Esse filme de Robert Wise (A Noviça Rebelde) pode ser analisado sob três premissas. A primeira se centraliza no casal formado pelo veterano boxeador Stoker (Robert Ryan) e Julie (Audrey Totter) . Há uma tensão no seu relacionamento, provocada pela recusa de Julie em aceitar que o marido continui na profissão, servindo de saco de pancada para os adversários. "Na última luta você demorou a me reconhecer", ela diz a certa altura de um princípio de discussão que se estabelece no quarto de um hotel, onde Stoker aguarda o momento de ir para o estádio. Ele promete que aquela será a sua última luta, mas ela sabe que será mais uma promessa vã. Magoada, rejeita o ingresso, que ele deixa sobre uma mesa antes de sair. Julie, enfim, decide ir ao estádio, e isso faz Stoker sorrir, quando olha pela terceira vez para o quarto do hotel, através da janela do vestiário, e vê a luz apagada. É, talvez, o mais belo plano do filme, no qual o rosto do boxeador aparece quase imprensado na janela entreaberta. Quando, no entanto, ele sobe ao ringue e percebe vazia a cadeira reservada para a esposa, a decepção e a raiva que sente são canalizadas para o jovem adversário, que, num certo momento, revela estranheza pela disposição de Stoker em derrotá-lo. E ao ser informado pelo treinador de que precisa perder, pois a luta foi "comprada" por Little Boy (Alan Baxter), a revolta o estimula ainda mais a derrubar o seu contendor, afrontando todos aqueles que o colocaram naquela situação. Ele se conscientiza de que a sua honra e a sua dignidade não podem baixar à lona.
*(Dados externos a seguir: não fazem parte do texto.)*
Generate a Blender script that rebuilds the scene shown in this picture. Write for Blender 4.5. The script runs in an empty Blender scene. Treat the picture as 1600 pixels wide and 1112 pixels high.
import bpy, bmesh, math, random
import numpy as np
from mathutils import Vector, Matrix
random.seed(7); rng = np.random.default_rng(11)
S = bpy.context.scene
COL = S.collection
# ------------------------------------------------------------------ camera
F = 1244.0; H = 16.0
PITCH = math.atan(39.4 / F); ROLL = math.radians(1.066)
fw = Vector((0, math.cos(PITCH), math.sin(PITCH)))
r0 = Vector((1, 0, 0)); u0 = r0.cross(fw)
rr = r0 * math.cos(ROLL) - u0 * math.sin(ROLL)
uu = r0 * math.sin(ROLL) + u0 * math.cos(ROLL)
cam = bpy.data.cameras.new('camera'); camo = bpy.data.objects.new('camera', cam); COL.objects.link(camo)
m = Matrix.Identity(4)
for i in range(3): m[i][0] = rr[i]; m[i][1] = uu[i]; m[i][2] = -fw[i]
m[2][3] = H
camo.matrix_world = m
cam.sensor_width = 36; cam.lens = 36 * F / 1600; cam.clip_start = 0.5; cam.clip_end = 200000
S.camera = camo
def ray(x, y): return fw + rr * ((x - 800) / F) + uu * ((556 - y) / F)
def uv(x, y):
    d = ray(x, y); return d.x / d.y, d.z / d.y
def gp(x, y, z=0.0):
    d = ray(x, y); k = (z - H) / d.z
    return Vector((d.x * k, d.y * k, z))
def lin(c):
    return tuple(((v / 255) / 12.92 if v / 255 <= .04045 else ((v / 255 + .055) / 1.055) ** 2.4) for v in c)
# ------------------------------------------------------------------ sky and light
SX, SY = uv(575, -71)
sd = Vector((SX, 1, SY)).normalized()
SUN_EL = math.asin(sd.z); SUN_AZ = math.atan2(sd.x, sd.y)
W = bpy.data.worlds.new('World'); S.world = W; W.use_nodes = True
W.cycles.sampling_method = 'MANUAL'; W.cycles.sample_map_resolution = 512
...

A segunda premissa diz respeito ao comportamento dos espectadores, que chega a atingir o sadismo. Todos estão ali para se satisfazer com a sorte dos boxeadores. Querem ver sangue, e quanto mais abundante, melhor. Essa atitude está emblematizada na figura do cego, que acompanha a luta pela narração do guia. Ao ouvir deste que Stoker está com um olho machucado, o cego lhe diz que o adversário deve concentrar o ataque sobre aquele olho. E o fato de serem mostrados alguns espectadores em situações risíveis, não diminui, ao contrário, acentua, o impacto da crítica a todos ali presentes.
A terceira premissa conduz à denúncia da corrupção no boxe. Não tenho certeza, mas me parece que Punhos de Campeão é pioneiro em expor a invasão do gangsterismo no boxe. E o faz com muita veemência, inclusive por mostrar a vingança de Little Boy, ao se ver lesado por Stoker: ele manda os capangas darem uma surra violenta em Stoker, da qual participa como testemunha e também como agressor, ao proceder à mutilação das mãos do boxeador. (E assim, pela ação dos gangsters, é realizado o desejo de Julie de ver o marido abandonar o ringue. Ela também se torna vencedora.)
Sob esse último aspecto, aliás, o filme integra uma categoria que norteou uma boa parte da produção hollywoodiana do pós-guerra, ou seja, a de obras empenhadas na denúncia dos males da sociedade americana. O mesmo Wise trilharia outras vezes esse caminho, como, por exemplo, em Quero Viver. Punhos de Campeão quase atinge o nível da obra-prima. E poderia até ser a de Wise, se não existisse Amor, Sublime Amor, embora neste não se deva esquecer a importante participação do coreógrafo Jerome Robbins, justamente creditado como co-diretor. Por fim, é indispensável mencionar em Punhos de Campeão o feito de que o tempo de narrativa e o tempo de sua projeção na tela são exatamente iguais.